Huh. That's a very interesting take, if anything, the game is overflowing with action, the only times of peace are when you're
Spoiler, click me
rowing around the lake for a bit.
einherjar 17 Jan
Quoting: etoven
Quoting: einherjar
Quoting: d10sfanRuns pretty bad with nvidia 1070, so refunded it for now.

Oh, sad, I am on a 1070TI@1440p - that may be not enough for good gameplay :-(

Give it a go.. I am running perfect on my GTX 1060. No issues at all. Got many settings to ultra proton experimental.

@1440p?
Leopard 17 Jan
Quoting: GuestIt would be nice if someone put up a performance test on youtube so we can see how well it's running right now. How good is the performance with the DXVK_ASYNC=1 option? And how does the performance currently compare to the performance in windows10.

There are currently a lot of people on windows10 who have severe fluctuations from 39 fps to over 80 fps. Is this problem also present on Linux?

I use DXVK async patch on top of DXVK master ( i've built it myself as dxvk-async repro only provides builds for releases, which GoW fixes of DXVK are not in a release, just in master )

It is just night and day difference compared to normal DXVK master.

My system is i7 7700HQ,GTX 1050.

Zero stutters with DXVK async on top of master. Lots of stutters with DXVK master.
sarmad 17 Jan
Thanks, Liam, for the tip. That `PULSE_LATENCY_MSEC=60` completely saved the game for me.
gabber 18 Jan
Quoting: WorMzyOh boy, another developer that can't be arsed to support Linux, but will still benefit financially from open source software picking up their slack. Whoopee.

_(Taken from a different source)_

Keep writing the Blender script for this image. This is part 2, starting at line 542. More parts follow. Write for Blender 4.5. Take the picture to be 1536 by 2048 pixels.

It's a bit more complicated than that:

1.) If you buy it on Steam, Valve gets a cut. And Valve is investing in open source software.
2.) AFAIK it will be registered as a Linux purchase
3.) Your steam friends on windows see you playing God of War, makes them think again about "you need windows for AAA-gaming"

Sure it would be great if Sony made a Linux version, but perfect is also the enemy of good.

I think waiting for pure linux ports is not helping:
1.) At some point valve will look at what the sales due to Proton were.
2.) The people around us will see us only play very few / niche games, cementing the "you need windows for AAA-gaming".
lukas333 18 Jan
Can't wait to play it when it will be at a reasonable price.